Omit any picture, and return the remaining data exactly as written.

□ □ □

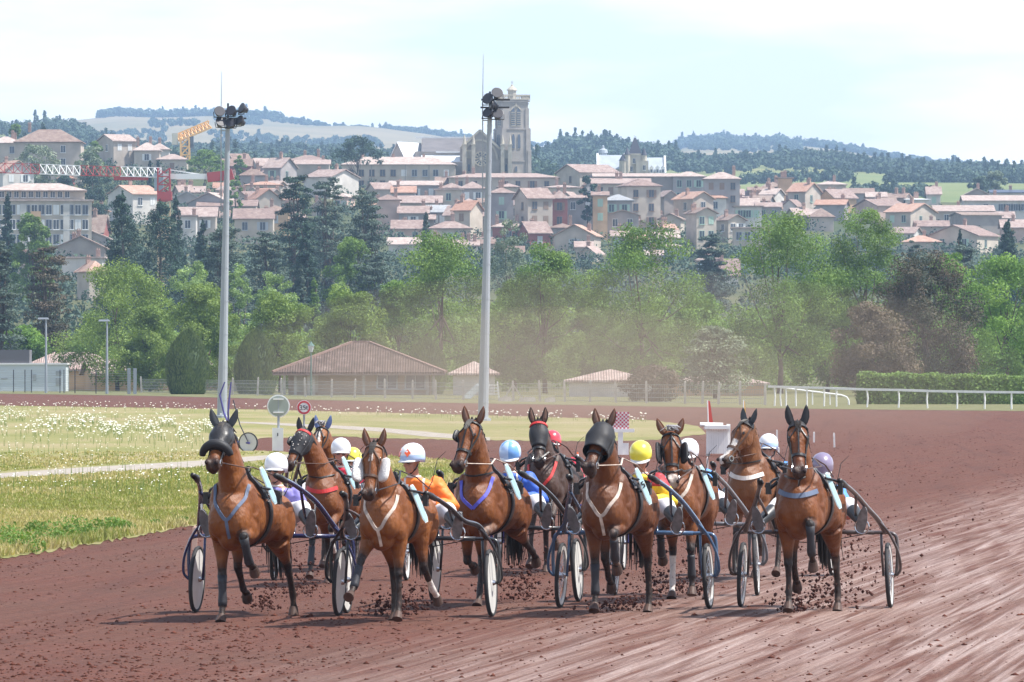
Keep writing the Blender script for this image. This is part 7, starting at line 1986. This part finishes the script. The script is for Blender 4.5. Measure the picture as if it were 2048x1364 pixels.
    oval(K_, [(hip + V3((0, .03, -.10)), .17, .12), (hip + V3((0, .02, 0)), .19, .14), (hip + V3((0, 0, .05)), .16, .12)])
    bme = voxel(B, vox, 3, .45); bme.materials.append(M_skin2 if face == 'glasses' else M_skin); link('body', bme, root)
    jme = voxel(J, .012, 5); V = verts_np(jme)
    d = np.array([noise.noise(Vector(v) * 9.0) * .012 + noise.noise(Vector(v) * 22.0) * .006 for v in V]); no = np.empty(len(V) * 3, dtype=np.float32); jme.vertices.foreach_get('normal', no); V = V + no.reshape(-1, 3) * d[:, None]; jme.vertices.foreach_set('co', V.ravel().astype(np.float32)); jme.update()
    jme.materials.append(jacket)
    if trim or shoulder:
        jme.materials.append(trim or shoulder)
        for p in jme.polygons:
            c = p.center; ax = abs(c.x - chest.x)
            if trim and (.085 < ax < .105 and c.z > 1.15): p.material_index = 1
            if shoulder and (c.z > chest.z + .02 and ax > .10): p.material_index = 1
    link('jacket', jme, root)
    kme = voxel(K_, .013, 5); kme.materials.append(M_brch); link('breeches', kme, root)
    # collar
    m = MB(); m.tube([neck + V3((.066 * math.cos(a), .01 + .066 * math.sin(a), -.015)) for a in np.linspace(0, 6.283, 17)], .014, 6); m.build('collar', STRAP['white'], root)
    # eyes, glasses
    for sx in (-1, 1): m = MB(); m.ball(hd(sx * .031, -.078, .018), (.011, .008, .010), 10, 8); m.build('eye', M_eye, root, smooth=True)
    if face in ('goggles', 'glasses', 'plain'):
        m = MB()
        for sx in (-1, 1):
            rings = [[hd(sx * .034 + .030 * math.cos(a), -.090 - q + .004 * abs(math.cos(a)), .020 + .021 * math.sin(a)) for a in np.linspace(0, 6.283, 17)[:-1]] for q in (0, .006)]
            if face == 'glasses': m.tube(rings[0] + [rings[0][0]], .0035, 5)
            else: m.loft(rings)
            m.tube([hd(sx * .060, -.085, .022), hd(sx * .084, -.02, .018)], .004, 5)
        m.tube([hd(-.008, -.093, .024), hd(.008, -.093, .024)], .004, 5); m.build('glasses', M_blk, root)
    # helmet: shell, liner band, peak, strap
    H = MB(); rings = []; n = 28
    prof = [(-.045, 1.01), (-.01, 1.05), (.03, 1.055), (.07, .98), (.105, .80), (.13, .52), (.142, .22), (.144, .02)]
    for z, q in prof:
        zf = z; rings.append([hd(.112 * q * math.cos(a), .012 + .136 * q * math.sin(a), .055 + (zf if z > 0 else zf * (.55 + .9 * max(0, math.sin(a)) + .35 * abs(math.cos(a)))) ) for a in np.linspace(0, 2 * math.pi, n + 1)[:-1]])
    H.loft(rings); hm, hm2, pat = helmet
    ho = H.build('helmet', [hm, hm2], root, smooth=True)
    me = ho.data
    for p in me.polygons:
        c = Rz.inverted() @ (p.center - head)
        a = math.degrees(math.atan2(c.x, -c.y))
        if pat == 'band': p.material_index = 1 if c.z < .095 else 0
        elif pat == 'lower': p.material_index = 1 if c.z < .075 else 0
        elif pat == 'quarter': p.material_index = 1 if (int((a + 180) // 60) % 2) else 0
        elif pat == 'top': p.material_index = 1 if c.z > .15 else 0
    if cap:
        m = MB()
        for ang in (-28, 28):
            for k in range(1):
                a = R(ang); c = hd(.104 * math.sin(a), .012 - .128 * math.cos(a), .108); nr = Rz @ V3((math.sin(a), -math.cos(a), .42)).normalized(); tx_ = nr.cross(V3((0, 0, 1))).normalized(); tz_ = tx_.cross(nr)
                w = .034; m.loft([[c + nr * q + tx_ * w * math.cos(b) + tz_ * w * 1.25 * math.sin(b) for b in (0, math.pi / 2, math.pi, 3 * math.pi / 2)] for q in (-.012, .010)])
        m.build('helmet_diamonds', cap, ho)
    m = MB(); rings = []
    for q, dz_ in ((0, 0), (.045, -.016)):
        rings.append([hd((.108 + q * .1) * math.sin(a), .012 - (.132 + q) * math.cos(a), .035 + dz_ + .006 * math.cos(a)) for a in np.linspace(-1.15, 1.15, 15)])
    vs = [p for r_ in rings for p in r_] + [p + V3((0, 0, -.007)) for r_ in rings for p in r_]; k = 15
    fs = [(i, i + 1, k + i + 1, k + i) for i in range(k - 1)] + [(2 * k + i, 3 * k + i, 3 * k + i + 1, 2 * k + i + 1) for i in range(k - 1)] + [(k + i, k + i + 1, 3 * k + i + 1, 3 * k + i) for i in range(k - 1)] + [(i, 2 * k + i, 2 * k + i + 1, i + 1) for i in range(k - 1)] + [(0, k, 3 * k, 2 * k), (k - 1, 3 * k - 1, 4 * k - 1, 2 * k - 1)]
    m.add(vs, fs); m.build('peak', mat('peak_white', (.72, .72, .72), .4), ho)
    m = MB(); m.tube([hd(-.088, .02, .02), hd(-.070, -.02, -.06), hd(0, -.045, -.118), hd(.070, -.02, -.06), hd(.088, .02, .02)], .009, 6); m.build('chin_strap', M_blk, ho)
    # whip held in the right hand
    m = MB(); a = V3((.12 + lean * .3, -.26, 1.20 + dh * .6)); m.tube([a, a + V3((.10, .05, .20)), a + V3((.14, .14, .42)), a + V3((.22, .18, .50))], [.006, .005, .004, .002], 5); m.build('whip', M_blk, root)
    return root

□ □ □

> _FULL OUTPUT_
Keep writing the Blender script for this image. This is part 7, starting at line 1986. This part finishes the script. The script is for Blender 4.5. Measure the picture as if it were 2048x1364 pixels.
    oval(K_, [(hip + V3((0, .03, -.10)), .17, .12), (hip + V3((0, .02, 0)), .19, .14), (hip + V3((0, 0, .05)), .16, .12)])
    bme = voxel(B, vox, 3, .45); bme.materials.append(M_skin2 if face == 'glasses' else M_skin); link('body', bme, root)
    jme = voxel(J, .012, 5); V = verts_np(jme)
    d = np.array([noise.noise(Vector(v) * 9.0) * .012 + noise.noise(Vector(v) * 22.0) * .006 for v in V]); no = np.empty(len(V) * 3, dtype=np.float32); jme.vertices.foreach_get('normal', no); V = V + no.reshape(-1, 3) * d[:, None]; jme.vertices.foreach_set('co', V.ravel().astype(np.float32)); jme.update()
    jme.materials.append(jacket)
    if trim or shoulder:
        jme.materials.append(trim or shoulder)
        for p in jme.polygons:
            c = p.center; ax = abs(c.x - chest.x)
            if trim and (.085 < ax < .105 and c.z > 1.15): p.material_index = 1
            if shoulder and (c.z > chest.z + .02 and ax > .10): p.material_index = 1
    link('jacket', jme, root)
    kme = voxel(K_, .013, 5); kme.materials.append(M_brch); link('breeches', kme, root)
    # collar
    m = MB(); m.tube([neck + V3((.066 * math.cos(a), .01 + .066 * math.sin(a), -.015)) for a in np.linspace(0, 6.283, 17)], .014, 6); m.build('collar', STRAP['white'], root)
    # eyes, glasses
    for sx in (-1, 1): m = MB(); m.ball(hd(sx * .031, -.078, .018), (.011, .008, .010), 10, 8); m.build('eye', M_eye, root, smooth=True)
    if face in ('goggles', 'glasses', 'plain'):
        m = MB()
        for sx in (-1, 1):
            rings = [[hd(sx * .034 + .030 * math.cos(a), -.090 - q + .004 * abs(math.cos(a)), .020 + .021 * math.sin(a)) for a in np.linspace(0, 6.283, 17)[:-1]] for q in (0, .006)]
            if face == 'glasses': m.tube(rings[0] + [rings[0][0]], .0035, 5)
            else: m.loft(rings)
            m.tube([hd(sx * .060, -.085, .022), hd(sx * .084, -.02, .018)], .004, 5)
        m.tube([hd(-.008, -.093, .024), hd(.008, -.093, .024)], .004, 5); m.build('glasses', M_blk, root)
    # helmet: shell, liner band, peak, strap
    H = MB(); rings = []; n = 28
    prof = [(-.045, 1.01), (-.01, 1.05), (.03, 1.055), (.07, .98), (.105, .80), (.13, .52), (.142, .22), (.144, .02)]
    for z, q in prof:
        zf = z; rings.append([hd(.112 * q * math.cos(a), .012 + .136 * q * math.sin(a), .055 + (zf if z > 0 else zf * (.55 + .9 * max(0, math.sin(a)) + .35 * abs(math.cos(a)))) ) for a in np.linspace(0, 2 * math.pi, n + 1)[:-1]])
    H.loft(rings); hm, hm2, pat = helmet
    ho = H.build('helmet', [hm, hm2], root, smooth=True)
    me = ho.data
    for p in me.polygons:
        c = Rz.inverted() @ (p.center - head)
        a = math.degrees(math.atan2(c.x, -c.y))
        if pat == 'band': p.material_index = 1 if c.z < .095 else 0
        elif pat == 'lower': p.material_index = 1 if c.z < .075 else 0
        elif pat == 'quarter': p.material_index = 1 if (int((a + 180) // 60) % 2) else 0
        elif pat == 'top': p.material_index = 1 if c.z > .15 else 0
    if cap:
        m = MB()
        for ang in (-28, 28):
            for k in range(1):
                a = R(ang); c = hd(.104 * math.sin(a), .012 - .128 * math.cos(a), .108); nr = Rz @ V3((math.sin(a), -math.cos(a), .42)).normalized(); tx_ = nr.cross(V3((0, 0, 1))).normalized(); tz_ = tx_.cross(nr)
                w = .034; m.loft([[c + nr * q + tx_ * w * math.cos(b) + tz_ * w * 1.25 * math.sin(b) for b in (0, math.pi / 2, math.pi, 3 * math.pi / 2)] for q in (-.012, .010)])
        m.build('helmet_diamonds', cap, ho)
    m = MB(); rings = []
    for q, dz_ in ((0, 0), (.045, -.016)):
        rings.append([hd((.108 + q * .1) * math.sin(a), .012 - (.132 + q) * math.cos(a), .035 + dz_ + .006 * math.cos(a)) for a in np.linspace(-1.15, 1.15, 15)])
    vs = [p for r_ in rings for p in r_] + [p + V3((0, 0, -.007)) for r_ in rings for p in r_]; k = 15
    fs = [(i, i + 1, k + i + 1, k + i) for i in range(k - 1)] + [(2 * k + i, 3 * k + i, 3 * k + i + 1, 2 * k + i + 1) for i in range(k - 1)] + [(k + i, k + i + 1, 3 * k + i + 1, 3 * k + i) for i in range(k - 1)] + [(i, 2 * k + i, 2 * k + i + 1, i + 1) for i in range(k - 1)] + [(0, k, 3 * k, 2 * k), (k - 1, 3 * k - 1, 4 * k - 1, 2 * k - 1)]
    m.add(vs, fs); m.build('peak', mat('peak_white', (.72, .72, .72), .4), ho)
    m = MB(); m.tube([hd(-.088, .02, .02), hd(-.070, -.02, -.06), hd(0, -.045, -.118), hd(.070, -.02, -.06), hd(.088, .02, .02)], .009, 6); m.build('chin_strap', M_blk, ho)
    # whip held in the right hand
    m = MB(); a = V3((.12 + lean * .3, -.26, 1.20 + dh * .6)); m.tube([a, a + V3((.10, .05, .20)), a + V3((.14, .14, .42)), a + V3((.22, .18, .50))], [.006, .005, .004, .002], 5); m.build('whip', M_blk, root)
    return root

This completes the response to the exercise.